Beginning with the first line of the data below, reproduce every line unchanged, ending with the line that holds "struct('trim_3', b, M_TRIM)".

□ □ □

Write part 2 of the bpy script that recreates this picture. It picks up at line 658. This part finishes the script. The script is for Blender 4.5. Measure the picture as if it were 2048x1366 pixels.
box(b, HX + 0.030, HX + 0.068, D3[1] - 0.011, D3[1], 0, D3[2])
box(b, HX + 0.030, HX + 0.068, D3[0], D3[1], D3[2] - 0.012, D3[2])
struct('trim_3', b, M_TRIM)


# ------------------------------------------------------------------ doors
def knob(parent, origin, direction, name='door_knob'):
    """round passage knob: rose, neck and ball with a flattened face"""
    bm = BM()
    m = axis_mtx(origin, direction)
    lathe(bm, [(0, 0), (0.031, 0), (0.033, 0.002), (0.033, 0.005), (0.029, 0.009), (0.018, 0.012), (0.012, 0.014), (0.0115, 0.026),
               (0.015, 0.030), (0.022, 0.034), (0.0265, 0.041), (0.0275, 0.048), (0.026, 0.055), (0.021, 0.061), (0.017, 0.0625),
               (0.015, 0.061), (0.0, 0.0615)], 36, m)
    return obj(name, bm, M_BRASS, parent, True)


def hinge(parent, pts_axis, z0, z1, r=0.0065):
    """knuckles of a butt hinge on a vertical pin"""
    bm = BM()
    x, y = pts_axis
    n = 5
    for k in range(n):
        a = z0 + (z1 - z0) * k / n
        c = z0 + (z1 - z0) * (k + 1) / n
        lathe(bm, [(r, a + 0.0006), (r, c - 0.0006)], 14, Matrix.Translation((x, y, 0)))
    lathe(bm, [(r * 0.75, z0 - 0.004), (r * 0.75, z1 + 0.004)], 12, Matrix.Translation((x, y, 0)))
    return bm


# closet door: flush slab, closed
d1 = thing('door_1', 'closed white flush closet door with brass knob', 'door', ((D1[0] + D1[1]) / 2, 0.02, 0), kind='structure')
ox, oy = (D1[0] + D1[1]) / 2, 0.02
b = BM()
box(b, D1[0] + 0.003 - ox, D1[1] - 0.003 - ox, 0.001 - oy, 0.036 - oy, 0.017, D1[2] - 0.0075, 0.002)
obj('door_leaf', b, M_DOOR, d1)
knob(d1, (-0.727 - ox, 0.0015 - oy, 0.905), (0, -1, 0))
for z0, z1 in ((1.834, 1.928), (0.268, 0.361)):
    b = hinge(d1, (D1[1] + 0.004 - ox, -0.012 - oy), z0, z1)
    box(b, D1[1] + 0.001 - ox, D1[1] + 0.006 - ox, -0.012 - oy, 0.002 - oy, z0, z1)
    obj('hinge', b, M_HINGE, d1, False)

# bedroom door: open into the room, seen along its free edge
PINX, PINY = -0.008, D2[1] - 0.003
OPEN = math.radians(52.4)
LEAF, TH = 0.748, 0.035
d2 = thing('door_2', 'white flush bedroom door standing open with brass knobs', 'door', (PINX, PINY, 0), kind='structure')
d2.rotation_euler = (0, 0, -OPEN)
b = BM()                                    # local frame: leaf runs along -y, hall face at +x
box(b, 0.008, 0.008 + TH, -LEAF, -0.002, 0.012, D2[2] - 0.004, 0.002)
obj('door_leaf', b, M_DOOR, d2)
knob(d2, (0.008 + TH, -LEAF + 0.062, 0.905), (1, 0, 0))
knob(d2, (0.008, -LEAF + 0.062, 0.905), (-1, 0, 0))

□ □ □

* Written solution:
Write part 2 of the bpy script that recreates this picture. It picks up at line 658. This part finishes the script. The script is for Blender 4.5. Measure the picture as if it were 2048x1366 pixels.
box(b, HX + 0.030, HX + 0.068, D3[1] - 0.011, D3[1], 0, D3[2])
box(b, HX + 0.030, HX + 0.068, D3[0], D3[1], D3[2] - 0.012, D3[2])
struct('trim_3', b, M_TRIM)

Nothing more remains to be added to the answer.